Io lavoro con autofocus e infrarossi, perché il buio è lo spazio della mia esistenza, un’altra forma della luce». In fondo, fotografa semplicemente l’invisibile.
La cosa che più di tutte mi ha colpito è il fatto che ogni suo scatto, che sia un paesaggio, un ritratto, la rappresentazione di una scultura antica, un’immagine astratta, è assolutamente identificabile, a lui riconducibile, con uno stile personale che travalica l’aspetto formale, come l’utilizzo costante del bianco e nero o la non perfetta equilibratura del soggetto.
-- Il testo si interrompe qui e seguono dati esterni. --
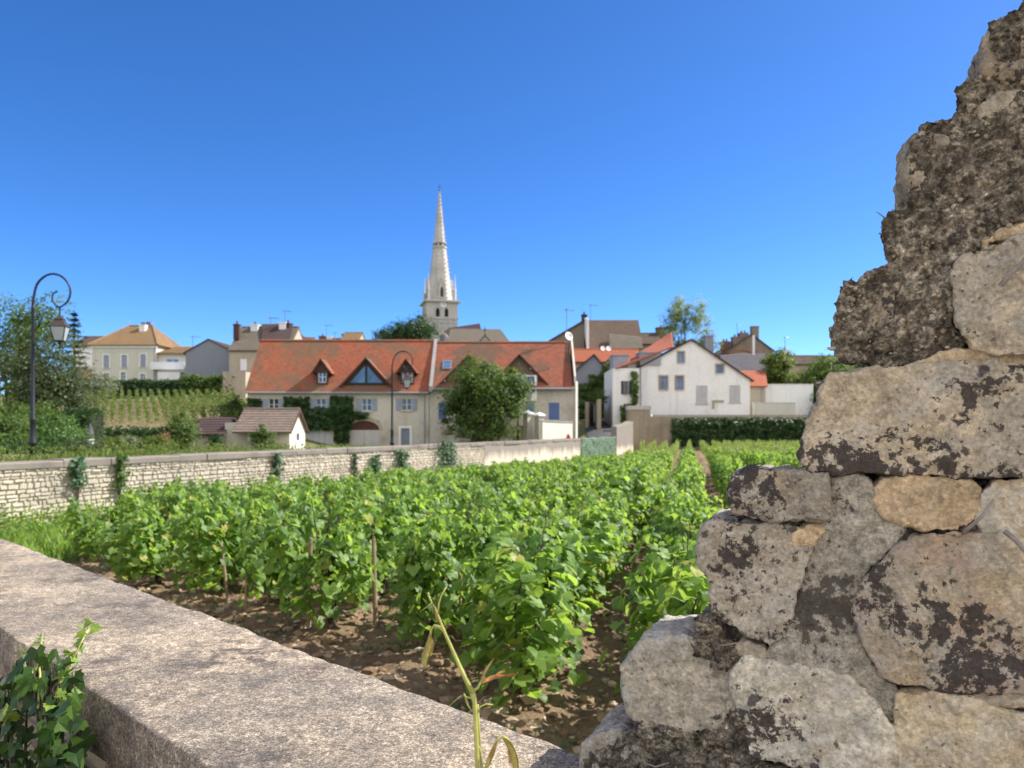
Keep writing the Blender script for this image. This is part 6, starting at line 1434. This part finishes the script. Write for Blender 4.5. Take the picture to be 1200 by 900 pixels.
# big trees at the left edge
Y = 46.
tree('broadleaf_tree', 'tall leafy tree rising highest at the left edge behind the street lamp', B(8, Y), [E(-45,345,40,470,Y,3), E(15,355,62,420,Y,2), E(40,352,80,400,Y,1.6), E(-60,400,50,500,Y,3)], 'leaf_tree', 170, 70, .75, .19, 8, .3, group='trees at the left edge', shell=.5)
Y = 41.
tree('broadleaf_tree', 'olive grey feathery tree leaning over the garden left of the cream house', B(70, Y), [E(12,388,70,480,Y,2.2), E(40,395,90,470,Y,2), E(52,420,96,490,Y,1.8), E(20,440,95,505,Y,2)], 'leaf_olive', 190, 70, .62, .15, 9, .2, group='trees at the left edge', shell=.5)
Y = 60.
def conifer():
    root = thing('conifer_tree', B(86, Y), 'narrow dark conifer poking up between the olive grey tree and cream house', 'tree'); x = PX(87, Y); z0, z1 = PZ(455, Y), PZ(368, Y); pos, nr, tip = [], [], []
    m = MB(); m.tube([(x, Y, B(86, Y)[2]-.2), (x, Y, z1)], [.18, .03], 8)
    for k in range(15):
        u = k/14; z = z0+(z1-z0)*u; L = (1-u)*1.75+.18
        for j in range(7):
            a = j*.9+k*1.3+RND.uniform(-.3, .3); l = L*RND.uniform(.65, 1.1); e = Vector((math.cos(a)*l, math.sin(a)*l, -.10*l)); m.tube([(x, Y, z), (x+e.x, Y+e.y, z+e.z)], [.03, .01], 4)
            for q in range(26):
                v = RND.uniform(.15, 1.05); pos.append((x+e.x*v+RND.gauss(0, .06), Y+e.y*v+RND.gauss(0, .06), z+e.z*v+RND.gauss(-.04, .06))); nr.append((RND.gauss(0, .4), RND.gauss(0, .4), 1)); tip.append((e.x, e.y, -.1))
    leaf_obj('crown', pos, nr, NP.uniform(.2, .4, len(pos)), T_NEEDLE, M['leaf_pine'], root, tip=np.array(tip)); m.build('trunk', M['bark'], root)
conifer()
# far houses glimpsed through the left trees
low_roof('house', 'pale house with a small roof glimpsed behind the conifer', 62, 107, 448, 436, 100, 7, 'tile_tan', 'white_render', zb=2)
low_roof('house', 'brown shed roof glimpsed between conifer and cream house', 84, 109, 405, 396, 104, 7, 'tile_brown', 'white_render', zb=2)
# trees behind the yard walls at right
Y = 79.
tree('broadleaf_tree', 'low bushy light green tree leaning over the tall yard wall', B(912, Y, 1.5), [E(896,436,935,468,Y,2), E(897,412,925,450,Y,1.6), E(922,440,948,470,Y,1.6)], 'leaf_yellow', 150, 110, .62, .22, 12, .14, shell=.5)
tree('broadleaf_tree', 'broad rounded bright green tree right of the yard wall', B(970, Y, 1.5), [E(932,428,1004,470,Y,2.4), E(950,418,990,450,Y,2)], 'leaf_tree', 170, 120, .7, .22, 13, .16, shell=.5)
Y = 88.
tree('broadleaf_tree', 'dark tree mass behind the ruined wall edge at right', B(1010, Y, 2), [E(972,415,1060,490,Y,3), E(1000,408,1075,470,Y,3)], 'leaf_dark', 100, 90, .9, .28, 14, .25, shell=.5)
Y = 75.
tree('broadleaf_tree', 'dark shrub beside the end of the tall pale yard wall', B(968, Y, .6), [E(950,452,985,492,Y,1.5)], 'leaf_dark', 40, 80, .6, .2, 16, .1, cat='shrub', shell=.5)
tree('shrub', 'rounded clipped shrub above the old wall along the lane', B(700, 72.5, 1.5), [E(690,456,712,476,72.5,.9)], 'leaf_tree', 34, 60, .35, .12, 17, .06, cat='shrub')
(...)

Evgen Bavčar nasce il 2 ottobre 1946 a Locavizza di Aidussina, a ventotto chilometri da Gorizia, un anno prima che il Comune in anni drammatici passasse dall’Italia alla Jugoslavia assumendo il nome di Lokavec, in una terra di confine che ha vissuto dopo la guerra gravi contrasti etnici, prima di diventare, nel 1991, parte della Slovenia.
Da bambino, due incidenti successivi lo portano a perdere la vista. A otto anni resta ferito da un ramo d’albero e perde un occhio, a dodici lo scoppio di un ordigno bellico trovato nella foresta completa il danno.